Alessandro Vaccarelli

Dall'inferno della shoah: lezioni pedagogiche di resilienza e di resistenza

Professore associato di Pedagogia generale e sociale
Università dell’Aquila

La Shoah e la pedagogia

Letteralmente, nella lingua ebraica, Shoah significa catastrofe, disastro, annientamento. È dunque una parola estremamente importante nel contesto del nostro discorso se è vero che le catastrofi, nella loro varietà, richiedono resilienza e resistenza. E la Shoah è la catastrofe “più catastrofica” di tutte, un unicum nella storia per ampiezza, orrore, dolore, ingiustizia, indicibilità. Proprio da questa esperienza, rispetto alla quale, comunemente, nonostante tutto, sembra esserci una distanza siderale (non tanto temporale o spaziale, quanto piuttosto cognitiva) tenteremo di capire quali lezioni con Korczak e intorno a Korczak possiamo trarre in tema di resilienza e resistenza e quanto, anche a costo di decontestualizzare, le esperienze pedagogiche condotte nelle situazioni più estreme hanno da insegnarci per la loro profondità etica e per il loro sguardo sul mondo dell’infanzia. 

Non abbiamo spazio per analizzare approfonditamente i concetti di resilienza e di resistenza, che utilizziamo in coppia per non generare equivoci. Ci limitiamo a dire qualcosa che via via riprenderemo. “Saltare all’indietro per prendere un’altra direzione” è il significato del termine resilire, da cui la parola resilienza prende corpo. È il salto all’indietro, dunque il ritrovarsi in un punto iniziale o di svolta, che però può prevedere, oltre al dolore, al disorientamento, al sentire le forze esaurirsi, nuove scommesse e possibilità di (tras)formazione. Catastrofe e resilienza contengono nelle loro radici etimologiche l’idea generale di cambiamento, di punto di snodo di una vicenda umana.
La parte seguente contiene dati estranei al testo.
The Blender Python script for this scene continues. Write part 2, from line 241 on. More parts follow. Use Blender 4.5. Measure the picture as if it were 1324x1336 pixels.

La resilienza indica dunque la capacità di affrontare le avversità e di uscirne rafforzati e aperti alla ricerca di nuovi equilibri6. Se la resilienza rimanda all’individuo, alle sue energie, al suo adattamento e alle progettualità di vita, se dunque essa va intesa soprattutto come energia per la sopravvivenza psicologica, la resistenza7 fa invece emergere il senso sociale, etico, e non ultimo, pedagogico di se stessa, quale direzione, percorso, strumento per affermarsi come individui e come collettività, in presenza di forze ostili e di condizioni di oppressione che possono variare di momento in momento, di contesto in contesto.